The traditional Bava motif of the deceptive nature of appearances is especially prevalent. Nebraska constantly surprises the other characters by not adhering to traditional "macho" stereotypes. For example, he prefers milk to whiskey. Unlike Carter, he does not live by violence, but rather uses it as a last resort. And most importantly, his ability to reason out events reveals an almost Sherlock Holmes-ian proclivity for problem solving. In this way, he differs from other Bava protagonists, whose ability to discern information is constantly called into question. Likewise, Kay is not what she appears to be, and her deceptiveness is even upsetting to Nebraska. Posing as the traditional house wife, she is in fact a cunning and resourceful criminal. Her marriage to Hillmann is a facade, and she is perfectly capable of handling herself in a life-or-death situation.

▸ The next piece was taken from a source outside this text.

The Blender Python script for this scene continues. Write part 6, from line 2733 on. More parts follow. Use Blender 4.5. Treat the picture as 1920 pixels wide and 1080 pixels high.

Bava's empasis on Nebraska's basic humanity is especially intriguing. As with Reg Park's Hercules in ERCOLE AL CENTRO DELLA TERRA, Bava realizes that neither the character or the actor who is playing him (square-jawed Ken Clark) are the most interesting protagonist in the world. Rather than stick to convention and/or a blandly written script, Bava deepens the drama by showing Nebraska to be an essentially decent man. Lacking both the mystery and charisma of Clint Eastwood's "Man With No Name" in Sergio Leone's classic "Dollars" trilogy, Nebraska is therefore depicted in more humanistic terms. He is an outsider, in common with many other Bava protagonists, but only because he is the exception rather than the rule. In the world of RINGO DEL NEBRASKA, characters like Bill Carter are dominant. There is no place for a decent man like Nebraska, and so he is condemned to wander aimlessly from town to town, all the while avoiding meaningful relationships. In this way, the director's cynicism finds voice, and Bava rejects the traditional happy ending.

In the end, RINGO DEL NEBRASKA cannot be bracketed with Bava's major work. Bava was clearly not interested in the western genre, but his few forays into the genre are not without interest. Of the three westerns Bava directed, RINGO is certainly the best, and it remains a stylish and engrossing film in its own right.